South Korea's main economic indicators, such as facility investment and exports, remained weak in the first quarter amid growing downside risks, the Ministry of Economy and Finance said in its monthly economic assessment report.

The report also said the trade war between the United States and China has emerged as a volatile factor in international financial markets amid lingering uncertainties over Britain's planned departure from the European Union.

The report -- called the Green Book -- is based on the latest economic indicators of such key factors as output, exports, consumption and corporate investment, which provide clues as to how Asia's fourth-largest economy has been faring in recent months.

The file photo shows copies of Green Book. (Yonhap)

South Korea's exports fell 2 percent in April from a year earlier, extending their on-year decline to fifth consecutive months, due to a drawn-out slump in chips and weak demand from China.

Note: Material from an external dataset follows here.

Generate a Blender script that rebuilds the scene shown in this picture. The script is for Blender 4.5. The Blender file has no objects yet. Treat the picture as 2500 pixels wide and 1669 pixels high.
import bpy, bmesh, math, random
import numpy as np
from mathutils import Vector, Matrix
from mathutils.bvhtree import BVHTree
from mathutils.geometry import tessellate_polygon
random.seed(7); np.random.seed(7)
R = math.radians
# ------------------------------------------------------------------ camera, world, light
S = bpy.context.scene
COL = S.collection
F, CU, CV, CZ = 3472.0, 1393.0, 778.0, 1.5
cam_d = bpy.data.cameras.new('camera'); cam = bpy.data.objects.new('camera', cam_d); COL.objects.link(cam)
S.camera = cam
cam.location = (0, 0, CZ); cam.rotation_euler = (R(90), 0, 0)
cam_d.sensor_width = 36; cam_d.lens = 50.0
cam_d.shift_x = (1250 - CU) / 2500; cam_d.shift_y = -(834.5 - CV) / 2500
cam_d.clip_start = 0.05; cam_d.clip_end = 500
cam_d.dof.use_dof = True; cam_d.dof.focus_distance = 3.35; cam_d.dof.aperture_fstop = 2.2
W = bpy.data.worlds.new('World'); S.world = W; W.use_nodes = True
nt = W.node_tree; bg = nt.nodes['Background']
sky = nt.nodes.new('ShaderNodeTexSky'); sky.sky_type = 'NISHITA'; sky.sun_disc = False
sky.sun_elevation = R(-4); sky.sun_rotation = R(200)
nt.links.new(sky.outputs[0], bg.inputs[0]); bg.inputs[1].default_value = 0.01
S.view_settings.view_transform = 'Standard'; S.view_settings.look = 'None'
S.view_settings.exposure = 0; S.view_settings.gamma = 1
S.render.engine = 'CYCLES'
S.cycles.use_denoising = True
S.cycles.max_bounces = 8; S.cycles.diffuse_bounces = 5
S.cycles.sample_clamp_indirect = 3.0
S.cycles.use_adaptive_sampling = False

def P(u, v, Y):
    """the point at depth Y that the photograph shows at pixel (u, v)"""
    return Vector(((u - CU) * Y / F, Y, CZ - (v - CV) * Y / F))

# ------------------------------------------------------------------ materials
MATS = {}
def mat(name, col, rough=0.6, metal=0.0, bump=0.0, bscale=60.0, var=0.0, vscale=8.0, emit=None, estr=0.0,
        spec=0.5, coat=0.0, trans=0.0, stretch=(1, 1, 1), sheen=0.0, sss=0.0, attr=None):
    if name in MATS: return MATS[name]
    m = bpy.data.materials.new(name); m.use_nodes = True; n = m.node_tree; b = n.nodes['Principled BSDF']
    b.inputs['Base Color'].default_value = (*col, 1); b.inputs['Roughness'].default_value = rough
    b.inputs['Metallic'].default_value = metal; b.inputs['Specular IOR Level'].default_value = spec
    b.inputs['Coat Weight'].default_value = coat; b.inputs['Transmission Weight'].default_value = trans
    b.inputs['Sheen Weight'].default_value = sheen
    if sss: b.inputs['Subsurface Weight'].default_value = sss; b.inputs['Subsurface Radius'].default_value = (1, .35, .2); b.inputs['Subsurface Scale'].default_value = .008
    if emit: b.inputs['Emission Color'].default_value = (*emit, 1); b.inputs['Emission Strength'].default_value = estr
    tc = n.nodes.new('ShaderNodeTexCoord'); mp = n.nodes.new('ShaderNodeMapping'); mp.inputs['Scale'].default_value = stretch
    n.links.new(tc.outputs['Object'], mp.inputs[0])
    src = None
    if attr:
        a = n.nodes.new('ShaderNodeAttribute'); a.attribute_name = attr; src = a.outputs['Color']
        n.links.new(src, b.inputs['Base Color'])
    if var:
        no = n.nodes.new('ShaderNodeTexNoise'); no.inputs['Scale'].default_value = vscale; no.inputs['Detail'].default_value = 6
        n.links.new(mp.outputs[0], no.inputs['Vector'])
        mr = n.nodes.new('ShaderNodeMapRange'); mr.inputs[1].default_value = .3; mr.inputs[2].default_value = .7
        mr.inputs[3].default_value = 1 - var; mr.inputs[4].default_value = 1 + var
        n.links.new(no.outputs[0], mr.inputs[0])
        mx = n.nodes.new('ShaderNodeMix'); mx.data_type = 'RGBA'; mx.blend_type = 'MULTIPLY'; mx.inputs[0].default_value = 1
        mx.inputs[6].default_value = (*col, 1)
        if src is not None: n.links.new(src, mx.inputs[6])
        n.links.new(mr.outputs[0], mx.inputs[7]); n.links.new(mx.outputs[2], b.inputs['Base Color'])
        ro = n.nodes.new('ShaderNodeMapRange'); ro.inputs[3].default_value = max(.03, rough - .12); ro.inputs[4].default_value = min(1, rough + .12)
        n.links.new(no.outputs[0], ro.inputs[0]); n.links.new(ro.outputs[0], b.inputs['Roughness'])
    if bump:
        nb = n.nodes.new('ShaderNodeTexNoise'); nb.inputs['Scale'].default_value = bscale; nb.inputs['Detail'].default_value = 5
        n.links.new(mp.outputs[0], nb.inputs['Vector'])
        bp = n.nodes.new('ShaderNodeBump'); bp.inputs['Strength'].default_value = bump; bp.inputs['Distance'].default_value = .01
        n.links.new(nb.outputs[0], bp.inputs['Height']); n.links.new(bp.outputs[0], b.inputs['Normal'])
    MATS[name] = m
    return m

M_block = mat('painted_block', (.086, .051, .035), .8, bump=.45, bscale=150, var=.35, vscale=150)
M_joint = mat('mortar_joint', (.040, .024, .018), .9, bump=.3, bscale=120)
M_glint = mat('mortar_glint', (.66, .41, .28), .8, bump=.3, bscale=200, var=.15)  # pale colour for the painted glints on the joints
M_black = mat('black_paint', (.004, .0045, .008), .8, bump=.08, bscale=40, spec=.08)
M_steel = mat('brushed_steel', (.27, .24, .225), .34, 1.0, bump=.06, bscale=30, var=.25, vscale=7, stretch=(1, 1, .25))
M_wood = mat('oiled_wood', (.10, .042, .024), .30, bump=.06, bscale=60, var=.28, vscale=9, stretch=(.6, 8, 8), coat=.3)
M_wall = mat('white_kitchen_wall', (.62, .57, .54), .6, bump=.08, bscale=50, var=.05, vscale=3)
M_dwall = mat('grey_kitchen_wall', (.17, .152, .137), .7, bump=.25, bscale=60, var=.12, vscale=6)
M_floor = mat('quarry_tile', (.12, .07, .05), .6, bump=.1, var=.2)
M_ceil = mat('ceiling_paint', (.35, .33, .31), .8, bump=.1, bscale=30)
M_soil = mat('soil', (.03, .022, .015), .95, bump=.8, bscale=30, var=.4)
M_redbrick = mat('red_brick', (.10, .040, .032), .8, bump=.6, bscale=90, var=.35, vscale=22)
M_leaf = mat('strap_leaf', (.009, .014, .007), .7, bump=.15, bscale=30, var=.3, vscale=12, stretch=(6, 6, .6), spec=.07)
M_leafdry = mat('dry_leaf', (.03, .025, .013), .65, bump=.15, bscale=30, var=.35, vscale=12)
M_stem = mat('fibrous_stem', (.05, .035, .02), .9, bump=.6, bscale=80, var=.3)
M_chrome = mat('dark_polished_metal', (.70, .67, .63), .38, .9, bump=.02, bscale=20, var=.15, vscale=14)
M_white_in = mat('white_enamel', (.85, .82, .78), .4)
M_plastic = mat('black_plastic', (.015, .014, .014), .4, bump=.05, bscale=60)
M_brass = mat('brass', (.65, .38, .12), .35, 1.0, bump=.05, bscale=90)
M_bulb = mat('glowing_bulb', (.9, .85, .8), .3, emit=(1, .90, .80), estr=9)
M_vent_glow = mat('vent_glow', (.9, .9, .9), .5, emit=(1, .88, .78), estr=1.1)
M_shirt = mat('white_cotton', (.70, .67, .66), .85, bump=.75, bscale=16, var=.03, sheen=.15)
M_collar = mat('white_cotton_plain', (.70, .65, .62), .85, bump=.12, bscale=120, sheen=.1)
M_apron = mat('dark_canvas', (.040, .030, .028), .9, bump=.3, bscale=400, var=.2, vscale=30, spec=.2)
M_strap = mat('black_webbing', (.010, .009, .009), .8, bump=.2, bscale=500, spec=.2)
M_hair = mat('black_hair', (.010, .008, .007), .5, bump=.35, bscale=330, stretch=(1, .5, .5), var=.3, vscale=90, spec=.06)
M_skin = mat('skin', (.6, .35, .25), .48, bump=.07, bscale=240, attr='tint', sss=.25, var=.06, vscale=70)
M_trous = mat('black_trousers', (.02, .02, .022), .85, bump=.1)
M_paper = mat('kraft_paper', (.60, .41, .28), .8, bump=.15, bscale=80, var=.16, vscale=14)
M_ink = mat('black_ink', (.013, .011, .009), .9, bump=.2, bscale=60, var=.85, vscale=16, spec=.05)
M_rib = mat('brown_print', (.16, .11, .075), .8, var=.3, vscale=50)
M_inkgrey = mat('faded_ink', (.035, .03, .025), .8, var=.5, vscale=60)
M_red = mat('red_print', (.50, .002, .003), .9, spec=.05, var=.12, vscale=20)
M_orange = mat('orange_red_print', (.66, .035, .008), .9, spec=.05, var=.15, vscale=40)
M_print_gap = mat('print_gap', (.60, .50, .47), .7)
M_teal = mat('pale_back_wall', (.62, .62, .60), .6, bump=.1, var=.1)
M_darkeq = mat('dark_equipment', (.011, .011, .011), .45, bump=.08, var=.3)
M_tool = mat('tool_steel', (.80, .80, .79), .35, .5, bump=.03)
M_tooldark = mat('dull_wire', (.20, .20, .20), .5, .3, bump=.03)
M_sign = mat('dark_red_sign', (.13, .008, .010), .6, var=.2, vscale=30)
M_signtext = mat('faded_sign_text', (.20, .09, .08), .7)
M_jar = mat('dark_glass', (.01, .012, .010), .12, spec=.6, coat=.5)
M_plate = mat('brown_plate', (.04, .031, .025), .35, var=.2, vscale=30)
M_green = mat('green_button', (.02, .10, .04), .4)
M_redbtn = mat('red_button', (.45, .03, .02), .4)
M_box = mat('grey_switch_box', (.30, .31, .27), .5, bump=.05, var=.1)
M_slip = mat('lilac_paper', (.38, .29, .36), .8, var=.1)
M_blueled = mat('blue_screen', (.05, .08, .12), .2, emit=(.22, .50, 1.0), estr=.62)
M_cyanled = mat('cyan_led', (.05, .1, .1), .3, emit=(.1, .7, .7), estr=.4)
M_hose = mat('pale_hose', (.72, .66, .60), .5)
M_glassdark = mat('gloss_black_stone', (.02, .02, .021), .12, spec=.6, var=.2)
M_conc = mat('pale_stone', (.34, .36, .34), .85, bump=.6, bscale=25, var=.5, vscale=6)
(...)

Semiconductors are a key export product in South Korea, home to Samsung Electronics, the world's largest memory chip maker, and its smaller rival, SK hynix.

Exports to China -- South Korea's largest trading partner -- decreased 4.5 percent on-year in April, falling for the sixth consecutive month to $12.4 billion.

South Korea is concerned that its outbound shipments of semiconductors and intermediate products to China could suffer a further setback in case of the deepening trade war between the world's two largest economies, which are also Seoul's key trading partners.

Asia's fourth-largest economy unexpectedly contracted an estimated 0.3 percent in the first quarter of the year from three months earlier, marking the worst performance in a decade.

The Bank of Korea slashed its economic outlook for the year to 2.5 percent from 2.6 percent, which is slightly lower than the government's target of between 2.6 percent and 2.7 percent.

In March, Moody's Investors Service revised down its growth outlook for South Korea's economy this year to 2.1 percent from its previous forecast of 2.3 percent in November last year, citing lower demand for intermediate products from China.